▶ _SHORT TASK_
From the listing below, pick out each line with the word "scene".

▶ _SOURCE DATA_
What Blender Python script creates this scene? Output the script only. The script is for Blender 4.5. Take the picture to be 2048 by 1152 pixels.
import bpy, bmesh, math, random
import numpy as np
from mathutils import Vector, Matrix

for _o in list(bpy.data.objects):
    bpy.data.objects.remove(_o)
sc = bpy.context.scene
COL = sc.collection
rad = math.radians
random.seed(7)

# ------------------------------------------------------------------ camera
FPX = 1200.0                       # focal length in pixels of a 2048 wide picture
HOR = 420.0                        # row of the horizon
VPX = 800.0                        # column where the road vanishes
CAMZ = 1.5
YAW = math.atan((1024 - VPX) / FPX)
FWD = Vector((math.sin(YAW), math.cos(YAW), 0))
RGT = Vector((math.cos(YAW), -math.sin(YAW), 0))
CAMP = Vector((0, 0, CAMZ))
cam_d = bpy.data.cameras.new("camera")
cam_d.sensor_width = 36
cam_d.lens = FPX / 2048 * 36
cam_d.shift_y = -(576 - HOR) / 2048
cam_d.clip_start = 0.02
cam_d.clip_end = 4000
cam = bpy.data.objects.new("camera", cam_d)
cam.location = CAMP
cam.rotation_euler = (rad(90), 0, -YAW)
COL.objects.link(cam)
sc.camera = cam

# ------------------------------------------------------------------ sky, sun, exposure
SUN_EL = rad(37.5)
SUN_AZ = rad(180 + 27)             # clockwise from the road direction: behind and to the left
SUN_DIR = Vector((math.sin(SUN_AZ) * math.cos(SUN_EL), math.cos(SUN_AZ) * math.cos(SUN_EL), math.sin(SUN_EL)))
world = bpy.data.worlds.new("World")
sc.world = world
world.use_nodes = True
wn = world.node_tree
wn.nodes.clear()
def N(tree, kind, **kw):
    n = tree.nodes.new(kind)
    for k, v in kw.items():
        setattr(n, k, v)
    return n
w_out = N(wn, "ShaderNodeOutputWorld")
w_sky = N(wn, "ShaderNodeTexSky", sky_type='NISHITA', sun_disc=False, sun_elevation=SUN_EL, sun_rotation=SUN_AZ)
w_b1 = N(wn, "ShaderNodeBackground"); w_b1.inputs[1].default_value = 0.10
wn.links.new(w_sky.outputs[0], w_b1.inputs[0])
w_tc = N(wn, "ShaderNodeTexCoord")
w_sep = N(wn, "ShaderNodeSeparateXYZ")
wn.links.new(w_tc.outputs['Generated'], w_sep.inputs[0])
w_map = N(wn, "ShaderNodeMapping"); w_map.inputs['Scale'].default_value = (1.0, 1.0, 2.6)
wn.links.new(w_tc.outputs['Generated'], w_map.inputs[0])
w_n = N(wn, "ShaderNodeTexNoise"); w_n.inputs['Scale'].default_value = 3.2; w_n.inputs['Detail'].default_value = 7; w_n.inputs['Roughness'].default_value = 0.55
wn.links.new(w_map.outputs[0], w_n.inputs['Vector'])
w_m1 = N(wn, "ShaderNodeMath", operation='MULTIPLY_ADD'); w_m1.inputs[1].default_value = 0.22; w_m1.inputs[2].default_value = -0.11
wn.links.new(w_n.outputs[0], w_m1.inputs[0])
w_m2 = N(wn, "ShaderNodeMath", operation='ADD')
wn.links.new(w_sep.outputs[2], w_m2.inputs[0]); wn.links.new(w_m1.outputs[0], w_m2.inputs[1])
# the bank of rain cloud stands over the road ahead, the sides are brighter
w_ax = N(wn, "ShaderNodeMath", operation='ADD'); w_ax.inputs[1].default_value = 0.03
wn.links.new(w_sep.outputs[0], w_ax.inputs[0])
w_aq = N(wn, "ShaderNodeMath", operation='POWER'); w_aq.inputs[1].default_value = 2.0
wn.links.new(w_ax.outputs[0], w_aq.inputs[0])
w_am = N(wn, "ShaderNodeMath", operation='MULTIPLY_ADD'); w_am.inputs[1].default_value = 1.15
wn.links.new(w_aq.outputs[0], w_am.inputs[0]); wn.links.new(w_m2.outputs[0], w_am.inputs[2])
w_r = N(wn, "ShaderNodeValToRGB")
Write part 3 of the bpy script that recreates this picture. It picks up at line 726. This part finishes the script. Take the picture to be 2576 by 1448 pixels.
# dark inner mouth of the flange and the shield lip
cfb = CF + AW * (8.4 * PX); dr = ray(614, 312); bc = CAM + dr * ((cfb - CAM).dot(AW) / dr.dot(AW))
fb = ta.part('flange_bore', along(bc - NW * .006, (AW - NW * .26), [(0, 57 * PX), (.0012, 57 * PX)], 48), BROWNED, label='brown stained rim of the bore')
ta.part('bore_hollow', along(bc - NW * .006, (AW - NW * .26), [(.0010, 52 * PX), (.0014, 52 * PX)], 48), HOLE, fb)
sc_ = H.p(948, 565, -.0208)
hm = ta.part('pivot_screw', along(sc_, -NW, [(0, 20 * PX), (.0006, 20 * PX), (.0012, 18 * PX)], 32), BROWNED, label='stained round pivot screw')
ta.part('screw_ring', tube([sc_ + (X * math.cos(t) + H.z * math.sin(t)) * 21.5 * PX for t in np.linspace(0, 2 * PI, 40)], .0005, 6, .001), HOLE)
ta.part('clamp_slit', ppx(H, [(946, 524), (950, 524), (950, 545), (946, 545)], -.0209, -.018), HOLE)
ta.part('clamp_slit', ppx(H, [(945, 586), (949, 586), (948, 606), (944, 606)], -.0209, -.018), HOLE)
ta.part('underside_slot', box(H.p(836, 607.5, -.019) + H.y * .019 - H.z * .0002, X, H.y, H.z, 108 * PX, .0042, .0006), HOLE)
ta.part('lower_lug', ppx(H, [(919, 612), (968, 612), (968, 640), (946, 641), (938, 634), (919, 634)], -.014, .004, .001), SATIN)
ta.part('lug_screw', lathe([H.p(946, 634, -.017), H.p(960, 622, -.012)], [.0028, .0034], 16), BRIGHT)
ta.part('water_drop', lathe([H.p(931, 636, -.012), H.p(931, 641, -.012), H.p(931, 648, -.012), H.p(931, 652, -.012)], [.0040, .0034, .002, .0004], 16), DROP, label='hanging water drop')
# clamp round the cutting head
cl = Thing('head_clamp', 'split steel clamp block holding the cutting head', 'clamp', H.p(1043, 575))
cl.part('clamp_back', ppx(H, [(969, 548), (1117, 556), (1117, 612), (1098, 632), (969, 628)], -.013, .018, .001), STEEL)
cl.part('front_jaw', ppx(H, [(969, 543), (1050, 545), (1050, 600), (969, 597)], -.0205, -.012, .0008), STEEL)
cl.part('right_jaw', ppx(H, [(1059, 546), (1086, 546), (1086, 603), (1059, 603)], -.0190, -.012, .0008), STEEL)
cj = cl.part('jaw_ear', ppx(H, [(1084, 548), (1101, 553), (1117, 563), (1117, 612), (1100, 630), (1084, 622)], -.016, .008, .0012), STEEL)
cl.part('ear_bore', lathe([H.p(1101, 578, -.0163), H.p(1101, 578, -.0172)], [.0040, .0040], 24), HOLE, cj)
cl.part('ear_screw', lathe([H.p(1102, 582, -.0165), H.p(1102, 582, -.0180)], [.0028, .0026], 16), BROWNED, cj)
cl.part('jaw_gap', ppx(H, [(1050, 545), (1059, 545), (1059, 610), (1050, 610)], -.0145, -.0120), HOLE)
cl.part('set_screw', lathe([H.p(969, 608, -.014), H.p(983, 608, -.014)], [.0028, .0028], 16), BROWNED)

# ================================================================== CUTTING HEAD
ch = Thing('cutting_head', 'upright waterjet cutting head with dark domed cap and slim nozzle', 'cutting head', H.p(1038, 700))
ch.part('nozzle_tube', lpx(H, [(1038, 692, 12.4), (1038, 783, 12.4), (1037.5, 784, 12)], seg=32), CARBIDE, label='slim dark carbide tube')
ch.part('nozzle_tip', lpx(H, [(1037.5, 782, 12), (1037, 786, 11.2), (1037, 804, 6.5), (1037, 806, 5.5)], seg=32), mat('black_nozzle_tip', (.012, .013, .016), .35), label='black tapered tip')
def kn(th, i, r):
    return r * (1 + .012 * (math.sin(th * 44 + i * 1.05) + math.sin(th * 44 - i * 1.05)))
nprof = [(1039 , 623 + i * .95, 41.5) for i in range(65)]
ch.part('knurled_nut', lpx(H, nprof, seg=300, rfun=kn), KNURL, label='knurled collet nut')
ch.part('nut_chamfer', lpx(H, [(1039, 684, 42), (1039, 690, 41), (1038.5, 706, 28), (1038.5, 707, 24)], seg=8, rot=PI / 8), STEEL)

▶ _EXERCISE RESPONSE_
What Blender Python script creates this scene? Output the script only. The script is for Blender 4.5. Take the picture to be 2048 by 1152 pixels.
sc = bpy.context.scene